Task requirements:
Output each line exactly as it appears, skipping any embedded picture.

Raw data:
====

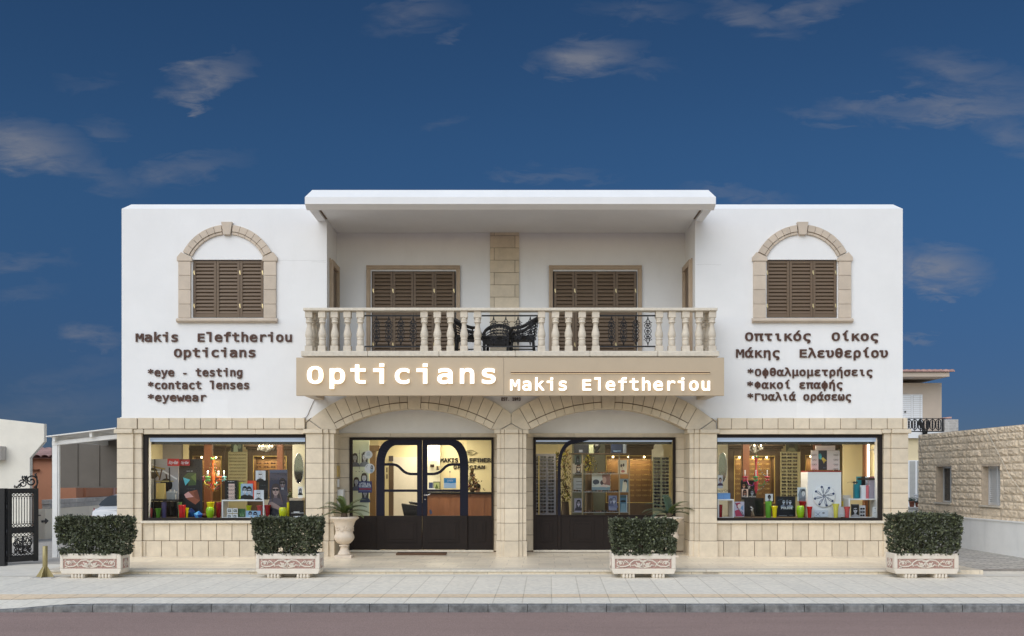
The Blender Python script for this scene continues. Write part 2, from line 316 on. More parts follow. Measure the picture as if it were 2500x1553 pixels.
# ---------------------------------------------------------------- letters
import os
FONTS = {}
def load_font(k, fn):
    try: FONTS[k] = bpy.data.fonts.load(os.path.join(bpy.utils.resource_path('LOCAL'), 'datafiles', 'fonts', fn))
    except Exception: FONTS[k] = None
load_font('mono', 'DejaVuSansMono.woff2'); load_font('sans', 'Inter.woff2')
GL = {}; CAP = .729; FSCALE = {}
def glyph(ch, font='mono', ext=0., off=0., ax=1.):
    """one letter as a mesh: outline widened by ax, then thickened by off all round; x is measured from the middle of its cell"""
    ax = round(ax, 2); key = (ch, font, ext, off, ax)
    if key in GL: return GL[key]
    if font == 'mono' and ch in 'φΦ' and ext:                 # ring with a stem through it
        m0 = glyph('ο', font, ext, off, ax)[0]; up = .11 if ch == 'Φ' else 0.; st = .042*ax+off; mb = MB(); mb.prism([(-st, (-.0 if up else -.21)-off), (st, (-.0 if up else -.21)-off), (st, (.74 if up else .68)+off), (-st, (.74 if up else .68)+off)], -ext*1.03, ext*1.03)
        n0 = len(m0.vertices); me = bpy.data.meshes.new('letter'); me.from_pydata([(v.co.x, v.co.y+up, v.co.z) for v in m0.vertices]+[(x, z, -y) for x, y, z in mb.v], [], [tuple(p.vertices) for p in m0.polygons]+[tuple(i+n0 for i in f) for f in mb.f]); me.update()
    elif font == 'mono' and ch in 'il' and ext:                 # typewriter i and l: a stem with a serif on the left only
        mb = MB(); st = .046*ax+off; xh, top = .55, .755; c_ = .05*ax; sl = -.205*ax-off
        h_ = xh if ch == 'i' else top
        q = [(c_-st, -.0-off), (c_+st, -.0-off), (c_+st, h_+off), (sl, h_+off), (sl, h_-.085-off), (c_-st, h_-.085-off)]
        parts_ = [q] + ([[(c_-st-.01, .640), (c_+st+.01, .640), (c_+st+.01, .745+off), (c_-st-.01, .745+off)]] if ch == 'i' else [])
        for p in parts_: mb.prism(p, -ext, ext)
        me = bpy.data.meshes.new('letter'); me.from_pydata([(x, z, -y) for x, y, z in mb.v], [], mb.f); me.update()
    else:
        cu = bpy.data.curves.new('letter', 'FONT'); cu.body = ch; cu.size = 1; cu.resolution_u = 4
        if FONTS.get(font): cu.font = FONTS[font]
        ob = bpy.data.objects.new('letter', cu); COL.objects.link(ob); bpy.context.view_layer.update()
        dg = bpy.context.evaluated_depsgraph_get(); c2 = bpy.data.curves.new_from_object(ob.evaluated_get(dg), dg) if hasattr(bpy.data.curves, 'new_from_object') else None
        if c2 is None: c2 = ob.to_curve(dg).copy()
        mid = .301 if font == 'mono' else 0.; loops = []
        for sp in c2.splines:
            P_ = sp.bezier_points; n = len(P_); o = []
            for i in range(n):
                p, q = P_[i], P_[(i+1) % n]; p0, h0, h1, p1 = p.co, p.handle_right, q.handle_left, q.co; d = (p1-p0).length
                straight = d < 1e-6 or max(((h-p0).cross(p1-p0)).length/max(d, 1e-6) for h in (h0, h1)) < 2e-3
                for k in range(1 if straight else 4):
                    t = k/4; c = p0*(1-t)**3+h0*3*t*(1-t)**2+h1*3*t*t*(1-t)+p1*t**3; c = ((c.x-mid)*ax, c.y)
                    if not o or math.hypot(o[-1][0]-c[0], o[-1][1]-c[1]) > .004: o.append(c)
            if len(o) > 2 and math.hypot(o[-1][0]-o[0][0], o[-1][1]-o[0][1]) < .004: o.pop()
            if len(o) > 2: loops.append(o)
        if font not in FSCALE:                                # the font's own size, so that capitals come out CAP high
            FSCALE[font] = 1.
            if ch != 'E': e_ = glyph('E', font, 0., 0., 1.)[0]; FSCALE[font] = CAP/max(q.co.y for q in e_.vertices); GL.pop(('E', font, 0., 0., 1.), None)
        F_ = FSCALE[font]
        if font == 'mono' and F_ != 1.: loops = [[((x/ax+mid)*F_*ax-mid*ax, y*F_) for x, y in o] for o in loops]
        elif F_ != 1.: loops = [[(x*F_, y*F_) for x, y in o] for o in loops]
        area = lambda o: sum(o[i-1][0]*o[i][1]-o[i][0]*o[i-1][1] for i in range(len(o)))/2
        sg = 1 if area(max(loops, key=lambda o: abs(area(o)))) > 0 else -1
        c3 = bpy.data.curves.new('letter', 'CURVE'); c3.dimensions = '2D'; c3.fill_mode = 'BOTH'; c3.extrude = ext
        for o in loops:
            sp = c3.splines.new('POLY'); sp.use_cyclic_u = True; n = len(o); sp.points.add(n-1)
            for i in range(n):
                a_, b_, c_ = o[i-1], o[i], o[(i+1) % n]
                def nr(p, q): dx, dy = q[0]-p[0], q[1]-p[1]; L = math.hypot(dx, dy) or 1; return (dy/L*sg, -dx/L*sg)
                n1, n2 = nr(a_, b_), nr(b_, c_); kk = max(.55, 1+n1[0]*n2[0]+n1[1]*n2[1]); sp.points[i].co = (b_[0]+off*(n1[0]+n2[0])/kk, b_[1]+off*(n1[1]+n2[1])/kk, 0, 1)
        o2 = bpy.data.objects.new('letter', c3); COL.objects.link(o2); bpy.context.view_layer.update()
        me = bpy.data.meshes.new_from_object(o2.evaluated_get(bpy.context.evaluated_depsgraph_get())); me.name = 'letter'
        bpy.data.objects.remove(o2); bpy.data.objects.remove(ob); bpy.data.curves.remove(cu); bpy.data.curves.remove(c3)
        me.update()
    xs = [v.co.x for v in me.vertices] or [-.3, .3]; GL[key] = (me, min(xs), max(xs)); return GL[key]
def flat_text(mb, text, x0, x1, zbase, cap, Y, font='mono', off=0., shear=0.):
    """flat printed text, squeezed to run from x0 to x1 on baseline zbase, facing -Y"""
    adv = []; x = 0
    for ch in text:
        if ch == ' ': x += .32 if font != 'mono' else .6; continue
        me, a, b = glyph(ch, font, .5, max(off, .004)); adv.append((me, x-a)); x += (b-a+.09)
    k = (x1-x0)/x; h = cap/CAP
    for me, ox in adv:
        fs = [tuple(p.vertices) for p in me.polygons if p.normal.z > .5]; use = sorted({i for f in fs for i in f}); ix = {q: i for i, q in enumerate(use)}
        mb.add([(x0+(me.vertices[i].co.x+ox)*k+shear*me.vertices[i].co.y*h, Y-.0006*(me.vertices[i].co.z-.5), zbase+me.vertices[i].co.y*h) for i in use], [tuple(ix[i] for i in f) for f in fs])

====

Finished exercise:
The Blender Python script for this scene continues. Write part 2, from line 316 on. More parts follow. Measure the picture as if it were 2500x1553 pixels.
# ---------------------------------------------------------------- letters
import os
FONTS = {}
def load_font(k, fn):
    try: FONTS[k] = bpy.data.fonts.load(os.path.join(bpy.utils.resource_path('LOCAL'), 'datafiles', 'fonts', fn))
    except Exception: FONTS[k] = None
load_font('mono', 'DejaVuSansMono.woff2'); load_font('sans', 'Inter.woff2')
GL = {}; CAP = .729; FSCALE = {}
def glyph(ch, font='mono', ext=0., off=0., ax=1.):
    """one letter as a mesh: outline widened by ax, then thickened by off all round; x is measured from the middle of its cell"""
    ax = round(ax, 2); key = (ch, font, ext, off, ax)
    if key in GL: return GL[key]
    if font == 'mono' and ch in 'φΦ' and ext:                 # ring with a stem through it
        m0 = glyph('ο', font, ext, off, ax)[0]; up = .11 if ch == 'Φ' else 0.; st = .042*ax+off; mb = MB(); mb.prism([(-st, (-.0 if up else -.21)-off), (st, (-.0 if up else -.21)-off), (st, (.74 if up else .68)+off), (-st, (.74 if up else .68)+off)], -ext*1.03, ext*1.03)
        n0 = len(m0.vertices); me = bpy.data.meshes.new('letter'); me.from_pydata([(v.co.x, v.co.y+up, v.co.z) for v in m0.vertices]+[(x, z, -y) for x, y, z in mb.v], [], [tuple(p.vertices) for p in m0.polygons]+[tuple(i+n0 for i in f) for f in mb.f]); me.update()
    elif font == 'mono' and ch in 'il' and ext:                 # typewriter i and l: a stem with a serif on the left only
        mb = MB(); st = .046*ax+off; xh, top = .55, .755; c_ = .05*ax; sl = -.205*ax-off
        h_ = xh if ch == 'i' else top
        q = [(c_-st, -.0-off), (c_+st, -.0-off), (c_+st, h_+off), (sl, h_+off), (sl, h_-.085-off), (c_-st, h_-.085-off)]
        parts_ = [q] + ([[(c_-st-.01, .640), (c_+st+.01, .640), (c_+st+.01, .745+off), (c_-st-.01, .745+off)]] if ch == 'i' else [])
        for p in parts_: mb.prism(p, -ext, ext)
        me = bpy.data.meshes.new('letter'); me.from_pydata([(x, z, -y) for x, y, z in mb.v], [], mb.f); me.update()
    else:
        cu = bpy.data.curves.new('letter', 'FONT'); cu.body = ch; cu.size = 1; cu.resolution_u = 4
        if FONTS.get(font): cu.font = FONTS[font]
        ob = bpy.data.objects.new('letter', cu); COL.objects.link(ob); bpy.context.view_layer.update()
        dg = bpy.context.evaluated_depsgraph_get(); c2 = bpy.data.curves.new_from_object(ob.evaluated_get(dg), dg) if hasattr(bpy.data.curves, 'new_from_object') else None
        if c2 is None: c2 = ob.to_curve(dg).copy()
        mid = .301 if font == 'mono' else 0.; loops = []
        for sp in c2.splines:
            P_ = sp.bezier_points; n = len(P_); o = []
            for i in range(n):
                p, q = P_[i], P_[(i+1) % n]; p0, h0, h1, p1 = p.co, p.handle_right, q.handle_left, q.co; d = (p1-p0).length
                straight = d < 1e-6 or max(((h-p0).cross(p1-p0)).length/max(d, 1e-6) for h in (h0, h1)) < 2e-3
                for k in range(1 if straight else 4):
                    t = k/4; c = p0*(1-t)**3+h0*3*t*(1-t)**2+h1*3*t*t*(1-t)+p1*t**3; c = ((c.x-mid)*ax, c.y)
                    if not o or math.hypot(o[-1][0]-c[0], o[-1][1]-c[1]) > .004: o.append(c)
            if len(o) > 2 and math.hypot(o[-1][0]-o[0][0], o[-1][1]-o[0][1]) < .004: o.pop()
            if len(o) > 2: loops.append(o)
        if font not in FSCALE:                                # the font's own size, so that capitals come out CAP high
            FSCALE[font] = 1.
            if ch != 'E': e_ = glyph('E', font, 0., 0., 1.)[0]; FSCALE[font] = CAP/max(q.co.y for q in e_.vertices); GL.pop(('E', font, 0., 0., 1.), None)
        F_ = FSCALE[font]
        if font == 'mono' and F_ != 1.: loops = [[((x/ax+mid)*F_*ax-mid*ax, y*F_) for x, y in o] for o in loops]
        elif F_ != 1.: loops = [[(x*F_, y*F_) for x, y in o] for o in loops]
        area = lambda o: sum(o[i-1][0]*o[i][1]-o[i][0]*o[i-1][1] for i in range(len(o)))/2
        sg = 1 if area(max(loops, key=lambda o: abs(area(o)))) > 0 else -1
        c3 = bpy.data.curves.new('letter', 'CURVE'); c3.dimensions = '2D'; c3.fill_mode = 'BOTH'; c3.extrude = ext
        for o in loops:
            sp = c3.splines.new('POLY'); sp.use_cyclic_u = True; n = len(o); sp.points.add(n-1)
            for i in range(n):
                a_, b_, c_ = o[i-1], o[i], o[(i+1) % n]
                def nr(p, q): dx, dy = q[0]-p[0], q[1]-p[1]; L = math.hypot(dx, dy) or 1; return (dy/L*sg, -dx/L*sg)
                n1, n2 = nr(a_, b_), nr(b_, c_); kk = max(.55, 1+n1[0]*n2[0]+n1[1]*n2[1]); sp.points[i].co = (b_[0]+off*(n1[0]+n2[0])/kk, b_[1]+off*(n1[1]+n2[1])/kk, 0, 1)
        o2 = bpy.data.objects.new('letter', c3); COL.objects.link(o2); bpy.context.view_layer.update()
        me = bpy.data.meshes.new_from_object(o2.evaluated_get(bpy.context.evaluated_depsgraph_get())); me.name = 'letter'
        bpy.data.objects.remove(o2); bpy.data.objects.remove(ob); bpy.data.curves.remove(cu); bpy.data.curves.remove(c3)
        me.update()
    xs = [v.co.x for v in me.vertices] or [-.3, .3]; GL[key] = (me, min(xs), max(xs)); return GL[key]
def flat_text(mb, text, x0, x1, zbase, cap, Y, font='mono', off=0., shear=0.):
    """flat printed text, squeezed to run from x0 to x1 on baseline zbase, facing -Y"""
    adv = []; x = 0
    for ch in text:
        if ch == ' ': x += .32 if font != 'mono' else .6; continue
        me, a, b = glyph(ch, font, .5, max(off, .004)); adv.append((me, x-a)); x += (b-a+.09)
    k = (x1-x0)/x; h = cap/CAP
    for me, ox in adv:
        fs = [tuple(p.vertices) for p in me.polygons if p.normal.z > .5]; use = sorted({i for f in fs for i in f}); ix = {q: i for i, q in enumerate(use)}
        mb.add([(x0+(me.vertices[i].co.x+ox)*k+shear*me.vertices[i].co.y*h, Y-.0006*(me.vertices[i].co.z-.5), zbase+me.vertices[i].co.y*h) for i in use], [tuple(ix[i] for i in f) for f in fs])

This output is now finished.